There are no brown trout here.
Fish aren’t going to rise unless bugs are hatching.
Nothing in this pond is over a few pounds.
You can’t use flies – they’ll only take bait.
Oh yeah?
For an unpredictable pursuit like fly fishing, those statements sound awfully concrete. Add in a little bit of competitiveness and a dash of skepticism and you’re basically issuing a challenge. How can anyone really know those things? Is it that those statements are empirical facts, or are the majority of people content with the boring bulk of the bell curve?
Could a little bit of exploration and effort (and some remarkable happenstance) yield some interesting results?
For example, the brown trout pictured at the head of this article wasn’t supposed to be where it was. Fishing a river for the first time, I caught it after only two or three casts. For the rest of the day I only caught rainbows. Trout after trout: rainbows. I chalked it up to the way the cards fell.

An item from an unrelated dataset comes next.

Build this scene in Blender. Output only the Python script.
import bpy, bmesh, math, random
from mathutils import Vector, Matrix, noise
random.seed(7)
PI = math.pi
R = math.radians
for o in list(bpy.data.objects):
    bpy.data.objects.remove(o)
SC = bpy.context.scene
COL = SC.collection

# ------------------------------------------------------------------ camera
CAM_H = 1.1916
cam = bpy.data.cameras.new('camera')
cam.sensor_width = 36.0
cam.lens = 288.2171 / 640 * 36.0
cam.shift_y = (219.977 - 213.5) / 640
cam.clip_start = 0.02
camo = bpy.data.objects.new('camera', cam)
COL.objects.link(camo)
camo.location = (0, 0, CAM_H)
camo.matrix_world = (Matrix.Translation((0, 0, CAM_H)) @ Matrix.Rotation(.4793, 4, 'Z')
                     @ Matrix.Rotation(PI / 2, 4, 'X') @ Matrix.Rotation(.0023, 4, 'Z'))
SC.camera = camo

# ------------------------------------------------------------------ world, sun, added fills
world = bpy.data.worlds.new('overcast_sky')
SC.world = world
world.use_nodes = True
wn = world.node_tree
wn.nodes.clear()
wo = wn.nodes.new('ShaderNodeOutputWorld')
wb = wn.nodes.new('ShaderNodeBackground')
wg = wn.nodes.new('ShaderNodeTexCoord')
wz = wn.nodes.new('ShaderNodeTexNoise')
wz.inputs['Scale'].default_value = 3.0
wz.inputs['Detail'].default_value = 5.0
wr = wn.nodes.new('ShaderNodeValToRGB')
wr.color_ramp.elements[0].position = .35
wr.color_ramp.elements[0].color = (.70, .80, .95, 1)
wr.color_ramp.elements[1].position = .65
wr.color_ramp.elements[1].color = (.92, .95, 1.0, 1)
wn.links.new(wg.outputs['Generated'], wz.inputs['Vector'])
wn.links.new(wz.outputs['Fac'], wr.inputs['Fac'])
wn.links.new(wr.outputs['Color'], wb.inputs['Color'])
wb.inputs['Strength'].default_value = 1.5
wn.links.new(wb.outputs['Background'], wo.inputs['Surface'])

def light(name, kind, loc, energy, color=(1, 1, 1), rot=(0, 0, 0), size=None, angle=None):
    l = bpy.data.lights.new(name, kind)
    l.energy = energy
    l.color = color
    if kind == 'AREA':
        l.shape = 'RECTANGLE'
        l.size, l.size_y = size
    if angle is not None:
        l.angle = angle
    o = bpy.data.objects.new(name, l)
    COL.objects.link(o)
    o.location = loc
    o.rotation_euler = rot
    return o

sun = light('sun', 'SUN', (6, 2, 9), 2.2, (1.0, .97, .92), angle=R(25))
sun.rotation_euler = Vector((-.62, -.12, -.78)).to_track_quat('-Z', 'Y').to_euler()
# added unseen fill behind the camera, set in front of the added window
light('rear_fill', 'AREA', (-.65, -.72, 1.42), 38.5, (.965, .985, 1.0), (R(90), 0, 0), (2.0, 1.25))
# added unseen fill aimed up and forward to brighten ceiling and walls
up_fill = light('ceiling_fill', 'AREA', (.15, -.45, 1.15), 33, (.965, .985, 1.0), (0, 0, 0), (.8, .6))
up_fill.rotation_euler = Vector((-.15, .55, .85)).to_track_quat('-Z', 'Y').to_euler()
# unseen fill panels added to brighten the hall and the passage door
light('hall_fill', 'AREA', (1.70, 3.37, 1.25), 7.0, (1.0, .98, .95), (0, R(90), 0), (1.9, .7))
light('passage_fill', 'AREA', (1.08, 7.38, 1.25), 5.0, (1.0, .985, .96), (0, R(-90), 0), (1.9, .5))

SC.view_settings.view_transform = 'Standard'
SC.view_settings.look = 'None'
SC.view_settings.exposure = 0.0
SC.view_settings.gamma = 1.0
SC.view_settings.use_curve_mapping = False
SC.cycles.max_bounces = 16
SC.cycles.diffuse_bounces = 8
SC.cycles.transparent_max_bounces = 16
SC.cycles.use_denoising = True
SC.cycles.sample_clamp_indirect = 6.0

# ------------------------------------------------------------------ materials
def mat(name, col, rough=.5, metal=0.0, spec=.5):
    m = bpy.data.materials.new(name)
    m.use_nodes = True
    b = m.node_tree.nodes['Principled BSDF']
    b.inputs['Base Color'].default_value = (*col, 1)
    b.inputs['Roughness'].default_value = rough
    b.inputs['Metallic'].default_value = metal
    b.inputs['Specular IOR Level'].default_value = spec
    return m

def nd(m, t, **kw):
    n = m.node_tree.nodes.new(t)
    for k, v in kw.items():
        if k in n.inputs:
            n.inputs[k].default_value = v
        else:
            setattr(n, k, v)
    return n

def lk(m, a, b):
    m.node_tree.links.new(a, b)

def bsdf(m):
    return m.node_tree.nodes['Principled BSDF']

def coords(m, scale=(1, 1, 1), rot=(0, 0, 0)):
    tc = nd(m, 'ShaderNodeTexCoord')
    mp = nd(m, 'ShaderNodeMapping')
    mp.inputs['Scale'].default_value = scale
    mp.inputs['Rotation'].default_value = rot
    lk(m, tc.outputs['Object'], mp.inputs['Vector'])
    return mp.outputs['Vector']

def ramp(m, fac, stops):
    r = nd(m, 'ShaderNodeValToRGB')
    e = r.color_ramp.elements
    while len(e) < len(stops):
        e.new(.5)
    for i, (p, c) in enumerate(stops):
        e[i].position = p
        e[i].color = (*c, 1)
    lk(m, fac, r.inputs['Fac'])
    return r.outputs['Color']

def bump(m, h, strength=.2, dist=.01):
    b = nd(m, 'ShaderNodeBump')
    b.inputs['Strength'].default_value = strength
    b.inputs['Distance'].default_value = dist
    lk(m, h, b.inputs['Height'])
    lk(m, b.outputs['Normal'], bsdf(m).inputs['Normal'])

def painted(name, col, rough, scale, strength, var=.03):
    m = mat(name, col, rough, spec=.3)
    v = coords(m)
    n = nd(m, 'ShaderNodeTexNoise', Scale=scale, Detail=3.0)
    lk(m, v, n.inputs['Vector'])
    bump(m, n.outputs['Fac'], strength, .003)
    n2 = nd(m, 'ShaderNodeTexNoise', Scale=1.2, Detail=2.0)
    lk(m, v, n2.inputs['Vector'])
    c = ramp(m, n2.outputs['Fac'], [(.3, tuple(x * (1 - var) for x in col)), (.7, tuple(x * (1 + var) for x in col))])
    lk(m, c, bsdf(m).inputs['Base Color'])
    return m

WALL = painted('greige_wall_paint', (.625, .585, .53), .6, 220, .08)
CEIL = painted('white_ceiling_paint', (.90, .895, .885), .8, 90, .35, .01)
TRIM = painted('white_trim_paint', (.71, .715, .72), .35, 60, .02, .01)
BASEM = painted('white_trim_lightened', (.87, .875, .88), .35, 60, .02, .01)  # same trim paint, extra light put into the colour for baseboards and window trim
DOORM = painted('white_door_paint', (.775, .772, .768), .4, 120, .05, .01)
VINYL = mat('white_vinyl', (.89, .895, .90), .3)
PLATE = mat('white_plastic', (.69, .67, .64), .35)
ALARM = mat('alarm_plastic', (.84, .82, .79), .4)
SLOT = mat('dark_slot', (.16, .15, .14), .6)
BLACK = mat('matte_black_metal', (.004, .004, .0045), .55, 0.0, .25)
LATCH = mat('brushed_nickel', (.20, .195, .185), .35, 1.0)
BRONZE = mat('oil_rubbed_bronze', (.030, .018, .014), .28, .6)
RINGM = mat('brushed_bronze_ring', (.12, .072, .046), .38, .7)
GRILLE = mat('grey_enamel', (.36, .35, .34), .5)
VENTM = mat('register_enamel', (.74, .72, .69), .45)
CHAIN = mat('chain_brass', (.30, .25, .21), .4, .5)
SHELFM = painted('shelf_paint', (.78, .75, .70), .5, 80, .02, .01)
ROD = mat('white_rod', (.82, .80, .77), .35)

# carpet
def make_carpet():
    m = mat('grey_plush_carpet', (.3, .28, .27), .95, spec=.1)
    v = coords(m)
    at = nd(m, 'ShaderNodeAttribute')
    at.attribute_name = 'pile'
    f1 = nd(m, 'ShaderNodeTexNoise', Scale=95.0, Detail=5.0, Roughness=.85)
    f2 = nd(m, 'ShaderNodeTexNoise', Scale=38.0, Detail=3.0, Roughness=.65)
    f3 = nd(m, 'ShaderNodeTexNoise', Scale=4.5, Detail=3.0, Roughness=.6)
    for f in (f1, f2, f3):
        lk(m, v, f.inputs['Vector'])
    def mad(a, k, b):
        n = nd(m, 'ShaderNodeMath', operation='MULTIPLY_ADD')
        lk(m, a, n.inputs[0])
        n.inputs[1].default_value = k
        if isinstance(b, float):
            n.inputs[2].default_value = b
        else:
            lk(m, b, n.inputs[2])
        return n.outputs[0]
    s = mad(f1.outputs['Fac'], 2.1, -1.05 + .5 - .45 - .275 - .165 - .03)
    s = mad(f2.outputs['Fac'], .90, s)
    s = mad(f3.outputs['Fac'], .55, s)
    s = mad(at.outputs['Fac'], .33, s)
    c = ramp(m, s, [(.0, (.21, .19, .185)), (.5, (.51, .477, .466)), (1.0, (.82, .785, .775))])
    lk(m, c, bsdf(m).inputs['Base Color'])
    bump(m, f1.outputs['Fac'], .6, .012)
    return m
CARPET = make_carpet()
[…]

Apparently that first fish was a hallucination.
I had an angler who lived on the stream tell me I was wrong. There was no convincing him that the fish had found its way to this section of river. But it was true. I pointed to the pool. I showed him the picture. He was unconvinced. He was also a little indignant. It wasn’t like I said I had caught a bottlenose dolphin, though. It was a trout. Just a change of pace from the rainbows and brookies he was used to.
And let’s be real. The state could have stocked it. A private entity could have stocked it. It could have swam from who knows where. This angler might have simply been in the wrong place at the wrong time for years and years, catching hundreds of trout but not this trout. Maybe I caught the only brown trout in the whole river that made it there as an egg on the leg feathers of a heron. Maybe I am working too hard to justify someone’s indignation.
The moral of the story is to try. And another moral is to expect the unexpected in nature. This two-pronged moral is what makes fishing so exciting. You don’t know what you’re going to see and what circumstances are going to lead to you seeing it. I’ve caught fish on dries when nothing is hatching. I’ve caught big fish in small ponds. I’ve caught fish on flies when even the powerbait crowd is getting skunked.
The kicker is that I’m pretty sure it has nothing to do with me being an expert angler. I think that I’ve just cracked a few codes every now and again. I know that I’ve been the beneficiary of being in the right place at the right time. I’ve been known to accept a challenge. Most of all, exploration and throwing convention to the wind count for something. That, and like a lot of fly fishers out there, I’m always willing to try.